(Exercise):
Set down only the lines running from the one with "15.7).build('floor_girder', 'iron_dark', lift)" to the one with "15.6).build('floor_girder', 'iron_dark', lift)", both lines included, exactly as they stand, please.

(Materials provided):
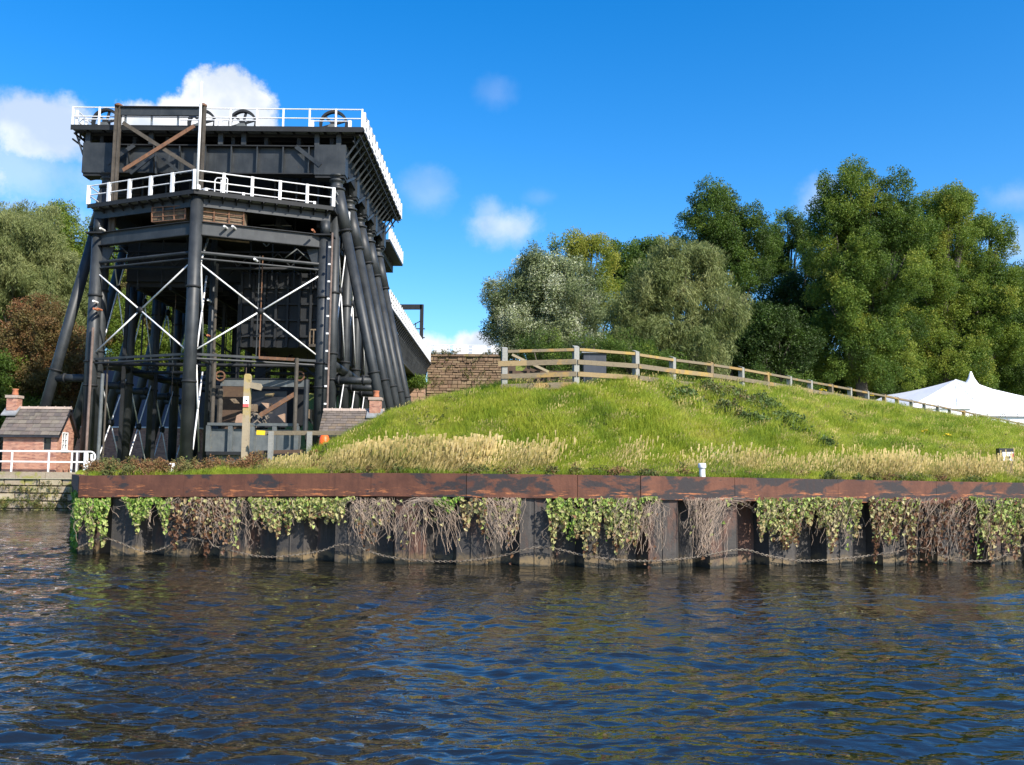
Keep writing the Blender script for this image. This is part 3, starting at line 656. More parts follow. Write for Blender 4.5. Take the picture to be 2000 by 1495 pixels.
# service pipes beside the outer columns
for px, y0, y1, Y, r, mt in ((166, 640, 925, 47.3, .07, 'pipe_brown'), (190, 730, 925, 47.0, .09, 'grey_paint'), (199, 700, 925, 47.6, .05, 'old_timber'), (639, 455, 806, 47.2, .055, 'pipe_brown'), (414, 690, 830, 47.5, .10, 'old_timber'), (428, 760, 830, 47.8, .14, 'old_timber'), (575, 700, 850, 46.2, .10, 'old_timber'), (596, 742, 845, 47.6, .14, 'iron_paint'), (500, 500, 700, 48.3, .035, 'iron_paint'), (506, 500, 700, 48.3, .03, 'rusty_iron')):
    a, b_ = at(px, y0, Y), at(px, y1, Y); MB().tube((b_.x, Y, max(b_.z, GZ-.1)), (b_.x, Y, a.z), r, n=8).build('pipe', mt, lift)
for z in np.linspace(5.4, 13.6, 10): MB().box(-9.62, -9.50, 47.06, 47.14, z, z+.09).build('cable_clip', 'white_paint', lift)
# brown mesh cages hung between the two platform beams
def cage(px0, px1, py0, py1, pyb0, pyb1, Ya, Yb):
    a, b_, c, d = at(px0, py0, Ya), at(px1, py1, Yb), at(px1, pyb1, Yb), at(px0, pyb0, Ya)
    back = Vector((0, .12, 0)); o = MB().add([a+back, b_+back, c+back, d+back], [(0, 1, 2, 3)]).prism([a+back, b_+back, c+back, d+back], (0, .5, 0)).build('mesh_cage', 'cage_brown', lift)
    for i in range(4): t_ = i/3; MB().beam(a.lerp(d, t_), b_.lerp(c, t_), .06, .035).build('cage_bar', 'rusty_iron', o)
    n = 4
    for i in range(n): t_ = i/(n-1); MB().beam(a.lerp(b_, t_), d.lerp(c, t_), .07, .04).build('cage_bar', 'rusty_iron', o)
cage(297, 362, 406, 402, 434, 428, 46.1, 45.5); cage(389, 476, 404, 414, 431, 441, 45.4, 46.2)
MB().beam(at(408, 462, 46), at(487, 471, 46.5), .2, .22).build('timber_baulk', 'cage_brown', lift)
# dark machinery and floors seen between the legs
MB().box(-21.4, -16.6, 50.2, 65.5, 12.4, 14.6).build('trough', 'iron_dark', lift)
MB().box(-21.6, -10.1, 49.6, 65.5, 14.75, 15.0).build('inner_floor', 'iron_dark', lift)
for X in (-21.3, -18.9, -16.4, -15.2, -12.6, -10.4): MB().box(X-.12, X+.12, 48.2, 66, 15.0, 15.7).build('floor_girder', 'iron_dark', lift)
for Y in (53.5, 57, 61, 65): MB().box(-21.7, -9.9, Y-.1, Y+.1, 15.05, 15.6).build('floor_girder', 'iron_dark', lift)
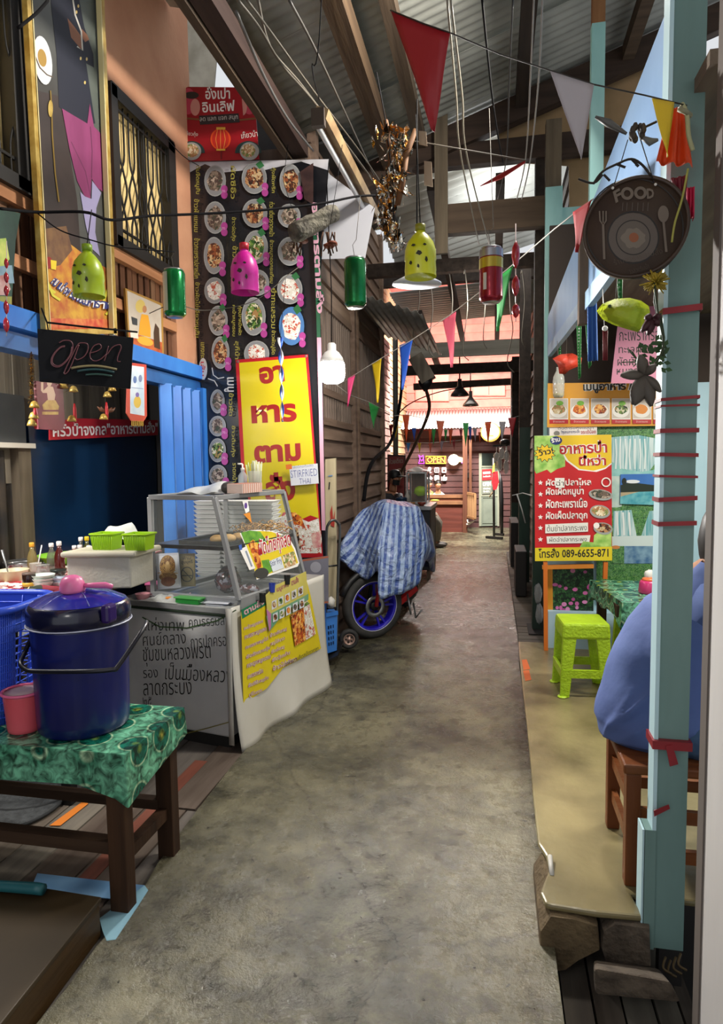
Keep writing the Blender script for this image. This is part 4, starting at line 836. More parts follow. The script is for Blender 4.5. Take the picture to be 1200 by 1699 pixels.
# ================================================================== FOOD CART
UU = V((.2046, .9788, 0)); VV = V((-.9788, .2046, 0)); C0 = V((-1.455, 3.36, 0))
def Lc(a, b, z): return C0+VV*a+UU*b+V((0, 0, z))      # a: to the left, b: along the alley
def lbox(mb, a0, a1, b0, b1, z0, z1, m): mb.hexa([Lc(a0, b0, z0), Lc(a1, b0, z0), Lc(a1, b1, z0), Lc(a0, b1, z0), Lc(a0, b0, z1), Lc(a1, b0, z1), Lc(a1, b1, z1), Lc(a0, b1, z1)], m)
STL = mat('#a2a4a6', .35, .25, h2='#8c8e90', scale=3); STL2 = mat('#b0b2b0', .3, .3, h2='#96989a', scale=9); INK = mat('#1c1c1e', .5)
ZF = .80; WF = .78; LF = 1.12
t = thing('food_cart', 'white chest freezer cart with handwriting on its end panel', 'food cart', Lc(.3, .5, -.02))
FZ = mat('#dcdcda', .42, h2='#c6c6c6', scale=2, bump=.03, spec=.5)
mb = MB(); lbox(mb, 0, WF, 0, LF, .05, ZF-.05, FZ); mb.build('body', t, bevel=.012)
mb = MB(); lbox(mb, .02, WF-.02, .02, LF-.02, -.03, .05, mat('#2a2826', .7)); mb.build('base', t)
mb = MB(); lbox(mb, -.012, WF+.012, -.012, LF+.012, ZF-.052, ZF-.035, mat('#2c3a2c', .5)); lbox(mb, -.015, WF+.015, -.015, LF+.015, ZF-.035, ZF, STL2); mb.build('top_rim', t, bevel=.004)
mb = MB(); fc = Face(mb, Lc(0, 0, 0), -UU, .002)
for s, a, b, h in [('แห่งเทพ', (240, 1046), (305, 1047), 22), ('คุณธรรมสร้า', (314, 1046), (386, 1042), 24), ('ศูนย์กลาง', (238, 1079), (309, 1075), 28), ('การปกครอง', (317, 1075), (384, 1071), 20), ('ชุมชนหลวงพรต', (238, 1106), (350, 1101), 28), ('รอง', (238, 1125), (262, 1124), 13), ('เป็นเมืองหลวง', (274, 1127), (384, 1133), 28), ('ลาดกระบัง', (238, 1154), (318, 1152), 28), ('๒๕', (238, 1175), (252, 1174), 18)]: fc.text(s, a, b, h, INK, -.012)
fc.line([(236, 1024), (265, 1040), (310, 1042), (360, 1030), (392, 1012)], 2, mat('#3c5a30', .6)); fc.line([(305, 1218), (345, 1208), (388, 1196)], 1.5, mat('#8a8030', .6)); mb.build('lettering', t, label='black handwritten marker lettering')
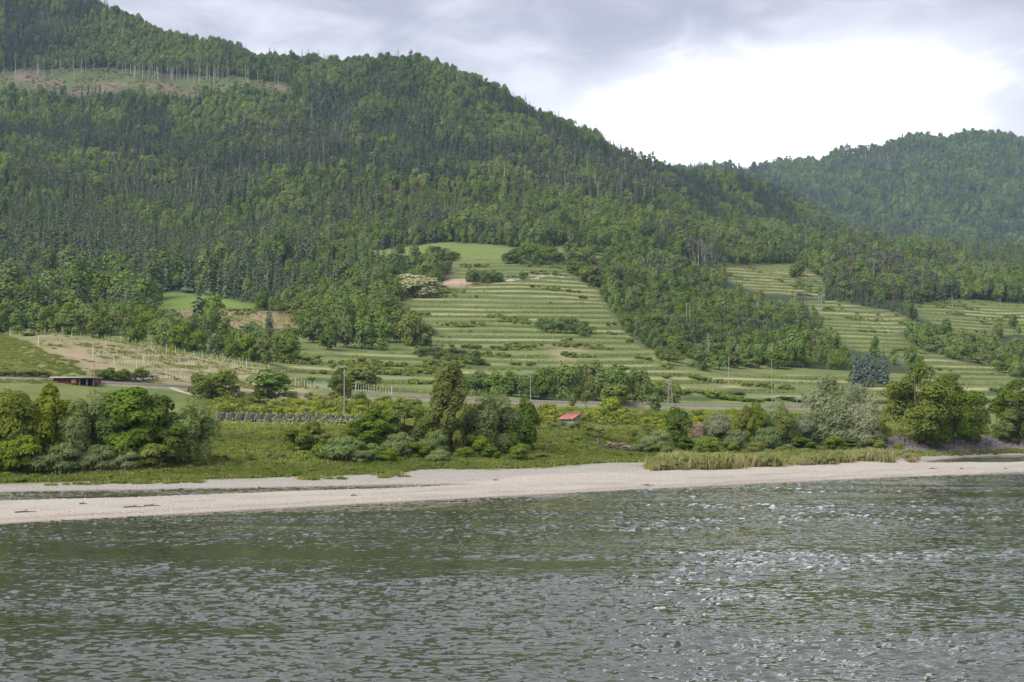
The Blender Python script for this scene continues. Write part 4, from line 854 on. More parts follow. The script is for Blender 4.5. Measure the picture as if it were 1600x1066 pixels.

(Written reply):
for X in (-21.3, -18.9, -16.4, -15.2, -12.6, -10.4): MB().box(X-.12, X+.12, 48.2, 66, 15.0, 15.7).build('floor_girder', 'iron_dark', lift)
for Y in (53.5, 57, 61, 65): MB().box(-21.7, -9.9, Y-.1, Y+.1, 15.05, 15.6).build('floor_girder', 'iron_dark', lift)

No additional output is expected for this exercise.